Researchers are calling for change after they found black people in
England and Wales are almost nine times more likely than white people to
be stopped and searched for drugs.
They said the situation had "got worse not better" four years after
Theresa May - then home secretary - declared stop and search was
"unfair, especially to young black men".
The joint study by the London School of Economics and Political Science,
the Stopwatch coalition and drug law experts Release showed that
although police use of stop and search had fallen significantly, there
had been a rise in racial disparities in the policing and prosecution of
drug offences.
Black people were stopped and searched at 8.7 times the amount of white
people for drugs by 2016/17, according to the report. For other
offences, it was 7.9 times the rate of white people.
Officers carried out 303,845 stops and searches in the year to March
2017, which is the lowest number since records started in 2001/02.
The practice has been condemned by critics who say it unfairly targets people from black and minority ethnic backgrounds.

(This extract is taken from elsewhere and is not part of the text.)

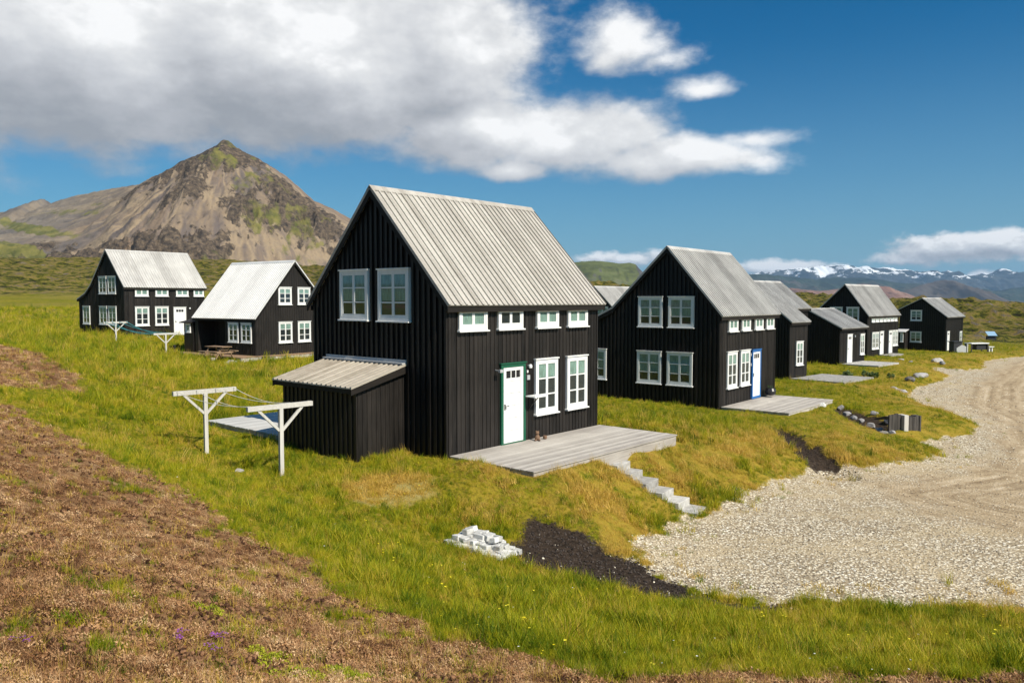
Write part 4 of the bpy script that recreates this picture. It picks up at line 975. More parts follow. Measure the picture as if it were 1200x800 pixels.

In 2014, Mrs May introduced reforms to ensure powers were used in a more
targeted way but Tottenham MP David Lammy said the new figures
represented a "profound racial injustice".
Recounting the first time he was "frisked, groped and harassed" by
police as a 12-year-old, he told The Observer: "Grounded in the
fictitious narrative that drug use is especially prevalent among black
and minority ethnic groups, the current practice of stop and search
entertains a racist fantasy.
"As we speak, there will be young, white middle-class men smoking a
joint at a campus university or having cocaine delivered to their dinner
parties, but the police will be nowhere in sight."
According to the report, entitled The Colour of Injustice: Race, Drugs
and Law Enforcement in England and Wales, drug searches made up 60% of
all stop and searches - the majority for possession.
Black people are treated more harshly when they are found in possession of drugs, the researchers also found.
The analysis found the detection rate from stop and search is similar
for all ethnic groups but black people were arrested at a higher rate
than white people and handed out of court disposals at a lower rate.
For white people, arrests for drugs as a result of a search fell by 52%
between 2010/11 and 2016/17 while the figure for black people did not
fall at all, the report said.
Co-author of the study Dr Rebekah Delsol said: "More than four years
after the home secretary declared that stop and search is unfair to
young black men, it is shocking that the situation has got worse not
better.
"The police are clearly unable or unwilling to deal with the problem and a solution needs to come from elsewhere."
She added: "Forces that cannot use stop and search fairly and effectively should have the powers taken away."